Under a Labor Department proposal, basic compensation for total disability would be 70 percent of salary. Benefits would drop to 50 percent, however, when the employee reaches retirement, defined as between ages 65 and 67, or one year after payments begin, whichever is later. According to the OIG report, nearly 2,800 postal employees over the age of 65 receive workers' comp, including 705 who are older than 80.

According to Corbett, the Postal Service is seeking support in Congress to make changes to the workers' comp program. Sen. Susan Collins, R-Maine, in February introduced a bill that would reduce federal workforce costs by converting employees on workers' compensation to the appropriate retirement system when they reach retirement age.

USPS has cut 2.7 percent of work hours so far this year, including a 2.1 percent drop in city delivery and a 6.3 percent decline in customer service hours. The agency has cut nearly 135,000 full-time positions in the last three years. Significant hour reductions will continue as the agency completes an administrative redesign, Corbett said.
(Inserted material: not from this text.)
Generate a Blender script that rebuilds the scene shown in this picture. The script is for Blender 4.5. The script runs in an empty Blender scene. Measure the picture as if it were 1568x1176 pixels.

The Postal Service is undergoing a massive workforce restructuring this year and says it will slash 7,500 jobs, including 20 percent of the administrative workforce and 10 percent of the postmaster jobs. The agency in March announced its Voluntary Early Retirement plan and $20,000 financial incentives to career nonbargaining employees at headquarters, headquarters-related field units, area offices and administrative personnel at customer service district offices. As of the April 25 deadline, only 2,000 employees had applied for the incentive. USPS late last month sent reduction-in-force notices to administrative employees to prepare them for future downsizing.